Há 21 anos foi fácil começar. Quer dizer, existiam muitas dificuldades. Mas havia também aquele entusiasmo que se nos agarra à pele perante o que é novo e excitante. Íamos fazer um jornal! Íamos criar uma voz nova numa terra acomodada e subordinada a uma só realidade. O difícil foi permanecer, “aguentar o barco” enquanto todos os projetos de comunicação social no concelho se extinguiam. Resiliência é talvez a palavra que mais se aplica ao Terra Ruiva. À sua equipa diretiva, aos colaboradores, aos anunciantes que connosco permanecem.

E por que o fazemos? – esta é a pergunta que em abril, em cada aniversário, fazemos a nós próprios. Não sendo pelo dinheiro – que mal chega para as despesas; não sendo pela fama – que alguma que tenhamos não passa do nosso quintal; por que continuamos, mês após mês a lançar a edição em papel, a atualizar diariamente o nosso site e as publicações na rede social? Por que o fazemos ao fim de tantos anos?

Como os leitores sabem que gosto muito de contar histórias, posso responder a essas questões, contando o que me aconteceu, um dia que estava sentada numa esplanada, em Silves. Um grupo ao lado discutia um assunto, não chegavam a acordo, até que um deles apresentou outra versão. Os outros ouviram e questionaram, como sabes que isso é assim? E a resposta: porque li no Terra Ruiva. E essa frase tão simples encerrou a discussão.

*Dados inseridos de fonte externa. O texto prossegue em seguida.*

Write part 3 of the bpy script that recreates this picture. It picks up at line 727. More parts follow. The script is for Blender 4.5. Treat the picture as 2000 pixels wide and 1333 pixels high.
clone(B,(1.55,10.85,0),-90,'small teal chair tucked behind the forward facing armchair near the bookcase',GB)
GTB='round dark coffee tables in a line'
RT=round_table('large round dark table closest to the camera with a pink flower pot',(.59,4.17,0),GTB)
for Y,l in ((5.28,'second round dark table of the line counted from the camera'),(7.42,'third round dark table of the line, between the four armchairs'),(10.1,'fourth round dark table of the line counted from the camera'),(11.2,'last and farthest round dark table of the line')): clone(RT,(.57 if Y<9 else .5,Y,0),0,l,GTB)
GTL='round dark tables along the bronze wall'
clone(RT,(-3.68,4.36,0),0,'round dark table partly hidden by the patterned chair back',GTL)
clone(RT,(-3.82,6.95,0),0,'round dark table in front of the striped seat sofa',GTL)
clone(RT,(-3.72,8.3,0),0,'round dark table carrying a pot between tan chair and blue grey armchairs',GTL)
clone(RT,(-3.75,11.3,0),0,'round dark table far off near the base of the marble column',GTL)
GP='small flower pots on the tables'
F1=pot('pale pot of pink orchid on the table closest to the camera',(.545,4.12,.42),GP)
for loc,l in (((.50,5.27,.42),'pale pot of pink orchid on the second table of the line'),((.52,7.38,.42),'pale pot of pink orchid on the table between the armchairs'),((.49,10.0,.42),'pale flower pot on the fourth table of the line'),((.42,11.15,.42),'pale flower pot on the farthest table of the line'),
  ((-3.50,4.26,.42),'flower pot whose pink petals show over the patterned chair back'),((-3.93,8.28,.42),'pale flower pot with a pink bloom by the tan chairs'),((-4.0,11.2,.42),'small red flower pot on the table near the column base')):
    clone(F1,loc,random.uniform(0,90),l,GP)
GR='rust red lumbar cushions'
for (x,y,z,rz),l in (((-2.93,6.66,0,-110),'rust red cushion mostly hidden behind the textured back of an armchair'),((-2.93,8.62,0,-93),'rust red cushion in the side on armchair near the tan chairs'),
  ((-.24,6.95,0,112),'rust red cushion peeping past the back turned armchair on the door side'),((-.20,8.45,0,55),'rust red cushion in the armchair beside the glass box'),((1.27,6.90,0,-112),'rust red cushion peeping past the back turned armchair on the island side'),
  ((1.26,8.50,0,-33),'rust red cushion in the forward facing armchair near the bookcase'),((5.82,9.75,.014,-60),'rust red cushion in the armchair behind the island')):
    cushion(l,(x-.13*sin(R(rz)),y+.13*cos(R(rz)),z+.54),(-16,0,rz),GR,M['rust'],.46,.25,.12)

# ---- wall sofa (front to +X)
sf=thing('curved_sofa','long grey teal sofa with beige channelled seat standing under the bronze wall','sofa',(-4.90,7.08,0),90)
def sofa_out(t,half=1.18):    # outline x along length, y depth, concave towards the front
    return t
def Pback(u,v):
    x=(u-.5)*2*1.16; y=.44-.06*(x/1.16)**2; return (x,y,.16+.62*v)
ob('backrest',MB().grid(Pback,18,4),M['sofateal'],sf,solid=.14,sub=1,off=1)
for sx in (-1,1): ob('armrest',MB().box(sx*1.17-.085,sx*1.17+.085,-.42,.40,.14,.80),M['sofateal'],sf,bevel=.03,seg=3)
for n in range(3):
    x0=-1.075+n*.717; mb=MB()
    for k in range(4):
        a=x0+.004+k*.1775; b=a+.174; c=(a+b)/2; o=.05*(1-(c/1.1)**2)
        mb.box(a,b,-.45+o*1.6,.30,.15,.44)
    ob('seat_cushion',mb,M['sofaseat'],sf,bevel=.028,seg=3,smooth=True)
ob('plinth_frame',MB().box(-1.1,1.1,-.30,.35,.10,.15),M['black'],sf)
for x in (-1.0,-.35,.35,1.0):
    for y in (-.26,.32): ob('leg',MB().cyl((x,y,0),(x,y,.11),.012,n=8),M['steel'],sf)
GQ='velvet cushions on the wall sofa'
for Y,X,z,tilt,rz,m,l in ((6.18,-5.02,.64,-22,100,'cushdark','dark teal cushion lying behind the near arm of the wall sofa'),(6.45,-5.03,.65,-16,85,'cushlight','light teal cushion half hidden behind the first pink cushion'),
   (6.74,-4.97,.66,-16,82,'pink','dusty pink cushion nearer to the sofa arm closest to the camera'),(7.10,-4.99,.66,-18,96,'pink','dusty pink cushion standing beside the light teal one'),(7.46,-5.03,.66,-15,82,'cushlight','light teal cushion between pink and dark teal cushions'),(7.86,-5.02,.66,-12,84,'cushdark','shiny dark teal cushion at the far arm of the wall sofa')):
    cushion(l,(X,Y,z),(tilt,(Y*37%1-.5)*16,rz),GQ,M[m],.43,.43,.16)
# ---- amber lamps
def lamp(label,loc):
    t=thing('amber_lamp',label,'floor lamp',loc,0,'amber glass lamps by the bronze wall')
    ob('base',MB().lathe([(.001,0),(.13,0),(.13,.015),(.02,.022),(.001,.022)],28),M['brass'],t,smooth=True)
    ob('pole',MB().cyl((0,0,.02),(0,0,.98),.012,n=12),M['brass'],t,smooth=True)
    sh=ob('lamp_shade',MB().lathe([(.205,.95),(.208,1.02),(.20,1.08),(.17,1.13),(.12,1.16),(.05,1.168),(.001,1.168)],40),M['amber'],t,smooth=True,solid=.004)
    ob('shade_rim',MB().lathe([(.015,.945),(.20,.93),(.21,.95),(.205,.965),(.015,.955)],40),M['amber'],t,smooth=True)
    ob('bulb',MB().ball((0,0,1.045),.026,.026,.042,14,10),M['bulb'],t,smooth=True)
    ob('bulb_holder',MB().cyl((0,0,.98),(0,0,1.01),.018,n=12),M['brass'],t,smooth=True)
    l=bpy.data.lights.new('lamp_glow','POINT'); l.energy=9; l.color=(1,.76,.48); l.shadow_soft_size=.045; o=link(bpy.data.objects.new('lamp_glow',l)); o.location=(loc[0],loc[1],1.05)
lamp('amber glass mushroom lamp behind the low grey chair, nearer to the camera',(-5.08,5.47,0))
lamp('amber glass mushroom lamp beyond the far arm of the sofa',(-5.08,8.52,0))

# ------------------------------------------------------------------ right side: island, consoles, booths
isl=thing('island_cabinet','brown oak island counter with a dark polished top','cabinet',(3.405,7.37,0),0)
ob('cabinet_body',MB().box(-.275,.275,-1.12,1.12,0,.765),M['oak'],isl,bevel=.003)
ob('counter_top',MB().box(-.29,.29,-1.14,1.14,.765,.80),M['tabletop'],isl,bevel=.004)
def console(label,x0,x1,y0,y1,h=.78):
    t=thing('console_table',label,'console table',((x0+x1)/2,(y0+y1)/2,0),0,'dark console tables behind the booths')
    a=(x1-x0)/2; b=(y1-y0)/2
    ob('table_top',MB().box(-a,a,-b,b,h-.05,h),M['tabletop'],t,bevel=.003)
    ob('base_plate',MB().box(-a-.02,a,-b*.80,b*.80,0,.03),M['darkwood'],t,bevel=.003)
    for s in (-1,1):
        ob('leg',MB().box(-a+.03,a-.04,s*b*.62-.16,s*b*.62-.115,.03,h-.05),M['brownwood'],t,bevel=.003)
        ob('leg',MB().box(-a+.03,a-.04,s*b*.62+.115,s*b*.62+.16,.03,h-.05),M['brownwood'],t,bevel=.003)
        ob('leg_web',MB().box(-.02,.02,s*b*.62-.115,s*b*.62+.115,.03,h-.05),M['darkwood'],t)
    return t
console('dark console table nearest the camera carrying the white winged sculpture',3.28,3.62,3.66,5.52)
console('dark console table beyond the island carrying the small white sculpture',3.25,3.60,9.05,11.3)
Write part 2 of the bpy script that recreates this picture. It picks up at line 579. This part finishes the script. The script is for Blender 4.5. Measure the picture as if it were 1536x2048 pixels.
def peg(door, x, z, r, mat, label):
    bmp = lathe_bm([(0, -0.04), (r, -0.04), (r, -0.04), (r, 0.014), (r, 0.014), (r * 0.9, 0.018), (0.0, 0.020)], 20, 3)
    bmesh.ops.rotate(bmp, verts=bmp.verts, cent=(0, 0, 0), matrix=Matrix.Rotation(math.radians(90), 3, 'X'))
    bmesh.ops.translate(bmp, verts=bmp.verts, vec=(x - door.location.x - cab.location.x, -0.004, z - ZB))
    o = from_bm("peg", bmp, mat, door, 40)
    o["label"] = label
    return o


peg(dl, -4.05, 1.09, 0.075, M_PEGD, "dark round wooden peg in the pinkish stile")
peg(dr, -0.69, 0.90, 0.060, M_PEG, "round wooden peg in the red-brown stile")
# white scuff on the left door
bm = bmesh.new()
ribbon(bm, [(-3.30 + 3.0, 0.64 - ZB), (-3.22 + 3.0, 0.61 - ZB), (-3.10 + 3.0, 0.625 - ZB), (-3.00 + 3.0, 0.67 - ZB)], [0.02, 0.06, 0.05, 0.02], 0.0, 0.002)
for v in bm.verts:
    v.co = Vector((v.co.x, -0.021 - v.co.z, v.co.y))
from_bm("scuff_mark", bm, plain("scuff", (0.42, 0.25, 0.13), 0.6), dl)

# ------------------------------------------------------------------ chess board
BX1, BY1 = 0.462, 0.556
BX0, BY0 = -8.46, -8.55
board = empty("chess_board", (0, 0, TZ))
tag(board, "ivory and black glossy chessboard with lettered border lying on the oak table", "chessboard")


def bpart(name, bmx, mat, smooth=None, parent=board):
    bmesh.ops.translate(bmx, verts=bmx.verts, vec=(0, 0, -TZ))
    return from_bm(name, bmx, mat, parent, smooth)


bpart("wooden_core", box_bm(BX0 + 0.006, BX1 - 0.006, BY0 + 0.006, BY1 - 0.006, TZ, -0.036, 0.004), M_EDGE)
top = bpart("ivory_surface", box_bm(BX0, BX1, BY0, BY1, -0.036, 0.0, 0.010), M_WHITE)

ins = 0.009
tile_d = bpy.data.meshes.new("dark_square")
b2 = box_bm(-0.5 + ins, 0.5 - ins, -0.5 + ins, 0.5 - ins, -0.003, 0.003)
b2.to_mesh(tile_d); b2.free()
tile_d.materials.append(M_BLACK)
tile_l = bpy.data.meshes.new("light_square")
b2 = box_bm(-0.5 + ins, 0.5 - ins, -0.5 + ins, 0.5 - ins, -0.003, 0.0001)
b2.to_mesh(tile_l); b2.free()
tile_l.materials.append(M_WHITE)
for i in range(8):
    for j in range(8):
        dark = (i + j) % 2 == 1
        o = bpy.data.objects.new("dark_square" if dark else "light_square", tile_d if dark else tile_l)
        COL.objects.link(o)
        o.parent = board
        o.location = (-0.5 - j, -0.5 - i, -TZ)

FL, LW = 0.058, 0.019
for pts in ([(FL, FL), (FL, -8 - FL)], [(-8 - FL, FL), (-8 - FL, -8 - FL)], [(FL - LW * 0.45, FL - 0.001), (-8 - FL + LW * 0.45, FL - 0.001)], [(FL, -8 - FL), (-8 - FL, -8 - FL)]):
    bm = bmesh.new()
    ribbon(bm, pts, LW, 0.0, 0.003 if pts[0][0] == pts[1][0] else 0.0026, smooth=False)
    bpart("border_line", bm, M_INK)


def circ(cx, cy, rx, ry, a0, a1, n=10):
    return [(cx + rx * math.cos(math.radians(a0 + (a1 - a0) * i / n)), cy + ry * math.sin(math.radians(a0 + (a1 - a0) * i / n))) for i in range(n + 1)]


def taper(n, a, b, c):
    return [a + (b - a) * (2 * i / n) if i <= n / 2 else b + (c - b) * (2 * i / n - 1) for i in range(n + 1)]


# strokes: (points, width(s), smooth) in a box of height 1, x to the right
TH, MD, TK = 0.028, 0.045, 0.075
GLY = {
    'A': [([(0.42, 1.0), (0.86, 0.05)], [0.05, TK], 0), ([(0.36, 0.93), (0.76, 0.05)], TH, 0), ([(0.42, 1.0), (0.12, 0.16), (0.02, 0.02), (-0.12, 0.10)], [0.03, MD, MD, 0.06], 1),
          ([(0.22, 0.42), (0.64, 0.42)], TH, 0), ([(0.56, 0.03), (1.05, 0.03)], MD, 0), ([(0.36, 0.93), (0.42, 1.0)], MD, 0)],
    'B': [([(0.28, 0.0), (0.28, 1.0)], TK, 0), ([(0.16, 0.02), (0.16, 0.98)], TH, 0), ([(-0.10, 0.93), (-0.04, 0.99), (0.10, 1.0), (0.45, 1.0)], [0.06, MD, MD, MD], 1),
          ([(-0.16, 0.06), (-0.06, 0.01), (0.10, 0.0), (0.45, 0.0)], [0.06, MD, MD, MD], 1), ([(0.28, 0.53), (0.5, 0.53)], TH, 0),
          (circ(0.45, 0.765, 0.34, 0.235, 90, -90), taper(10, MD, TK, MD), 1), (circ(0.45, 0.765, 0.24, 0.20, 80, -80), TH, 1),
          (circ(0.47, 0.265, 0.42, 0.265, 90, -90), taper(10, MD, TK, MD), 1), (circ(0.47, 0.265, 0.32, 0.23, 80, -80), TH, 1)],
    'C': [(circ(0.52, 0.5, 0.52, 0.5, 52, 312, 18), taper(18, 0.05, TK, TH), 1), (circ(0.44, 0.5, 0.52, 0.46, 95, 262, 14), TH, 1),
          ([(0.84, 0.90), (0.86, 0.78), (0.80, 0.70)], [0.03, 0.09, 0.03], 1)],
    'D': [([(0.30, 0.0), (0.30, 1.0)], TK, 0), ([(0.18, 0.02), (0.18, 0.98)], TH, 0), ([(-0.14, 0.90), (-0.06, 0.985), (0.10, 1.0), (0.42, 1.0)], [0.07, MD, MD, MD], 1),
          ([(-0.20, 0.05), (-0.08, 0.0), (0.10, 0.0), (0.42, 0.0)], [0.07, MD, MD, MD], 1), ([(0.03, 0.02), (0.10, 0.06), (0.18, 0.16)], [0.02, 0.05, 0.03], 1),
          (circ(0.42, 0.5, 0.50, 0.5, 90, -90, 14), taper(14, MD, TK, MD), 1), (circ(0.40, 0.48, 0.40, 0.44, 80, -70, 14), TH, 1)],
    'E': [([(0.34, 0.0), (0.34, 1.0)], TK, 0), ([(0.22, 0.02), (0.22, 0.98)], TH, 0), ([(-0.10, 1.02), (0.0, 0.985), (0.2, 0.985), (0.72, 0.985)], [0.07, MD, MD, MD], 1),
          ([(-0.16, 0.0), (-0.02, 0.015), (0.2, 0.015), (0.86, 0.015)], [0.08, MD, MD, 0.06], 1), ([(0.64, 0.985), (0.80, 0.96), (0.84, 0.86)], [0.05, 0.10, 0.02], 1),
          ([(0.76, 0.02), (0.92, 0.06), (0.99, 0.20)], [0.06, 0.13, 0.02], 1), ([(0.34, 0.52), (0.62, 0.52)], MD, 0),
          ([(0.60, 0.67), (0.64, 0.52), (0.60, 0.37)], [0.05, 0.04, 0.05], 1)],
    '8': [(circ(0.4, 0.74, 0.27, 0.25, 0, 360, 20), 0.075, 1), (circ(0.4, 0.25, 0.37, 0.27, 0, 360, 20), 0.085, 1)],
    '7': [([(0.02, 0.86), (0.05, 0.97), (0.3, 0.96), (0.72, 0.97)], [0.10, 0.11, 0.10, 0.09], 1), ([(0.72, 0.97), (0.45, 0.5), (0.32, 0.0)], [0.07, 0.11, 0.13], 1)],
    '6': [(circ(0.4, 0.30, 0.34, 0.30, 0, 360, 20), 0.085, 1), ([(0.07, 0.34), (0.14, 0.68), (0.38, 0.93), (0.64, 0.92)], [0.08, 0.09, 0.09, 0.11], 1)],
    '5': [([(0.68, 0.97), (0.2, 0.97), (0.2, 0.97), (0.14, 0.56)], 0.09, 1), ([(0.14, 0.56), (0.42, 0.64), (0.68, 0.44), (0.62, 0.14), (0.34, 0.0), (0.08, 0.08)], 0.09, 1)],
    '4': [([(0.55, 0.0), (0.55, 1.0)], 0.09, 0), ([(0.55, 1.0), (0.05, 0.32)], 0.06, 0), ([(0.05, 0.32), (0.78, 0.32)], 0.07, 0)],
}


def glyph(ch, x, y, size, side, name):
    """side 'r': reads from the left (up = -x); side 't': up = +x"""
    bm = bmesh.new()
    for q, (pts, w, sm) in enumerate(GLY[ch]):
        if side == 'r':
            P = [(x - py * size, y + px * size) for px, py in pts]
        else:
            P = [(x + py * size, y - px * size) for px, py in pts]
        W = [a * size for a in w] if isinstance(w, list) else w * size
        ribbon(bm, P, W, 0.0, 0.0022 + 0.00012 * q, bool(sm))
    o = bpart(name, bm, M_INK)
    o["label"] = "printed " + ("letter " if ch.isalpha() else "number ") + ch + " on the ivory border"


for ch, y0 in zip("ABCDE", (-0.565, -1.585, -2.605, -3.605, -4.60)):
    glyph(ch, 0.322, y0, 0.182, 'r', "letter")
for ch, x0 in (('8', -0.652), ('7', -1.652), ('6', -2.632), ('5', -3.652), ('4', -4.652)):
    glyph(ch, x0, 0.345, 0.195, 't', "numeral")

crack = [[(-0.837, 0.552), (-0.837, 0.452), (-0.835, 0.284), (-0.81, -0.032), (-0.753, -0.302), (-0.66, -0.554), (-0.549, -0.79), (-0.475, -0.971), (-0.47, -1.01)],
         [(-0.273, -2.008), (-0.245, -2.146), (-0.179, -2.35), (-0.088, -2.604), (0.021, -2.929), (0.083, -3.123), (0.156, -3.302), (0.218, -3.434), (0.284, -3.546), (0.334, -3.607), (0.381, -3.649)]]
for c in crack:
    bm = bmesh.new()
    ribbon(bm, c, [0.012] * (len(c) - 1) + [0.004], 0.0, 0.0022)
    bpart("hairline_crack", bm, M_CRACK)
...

Uns julgarão que esta minha história só encerra pretensão, eu digo que só tem a ver com orgulho. Não por sermos infalíveis e perfeitos, mas por fazermos sempre o melhor que nos é possível. E de onde nos vem este sentimento? Eu digo: fomos criados no mundo da vida a sério. Mas a ascensão que procuramos não é a que nos leva individualmente aos gabinetes confortáveis. Queremos a mudança, o progresso, a justiça social. Ainda não se esgotou o nosso propósito, apresentado publicamente em 25 de abril de 2000, numa data tão importante quanto simbólica.

Cumprimos 21 anos. Se a vida a sério nos permitir faremos muitos mais.
Obrigada a todos os que, de alguma forma, nos apoiaram neste percurso, abrindo o futuro.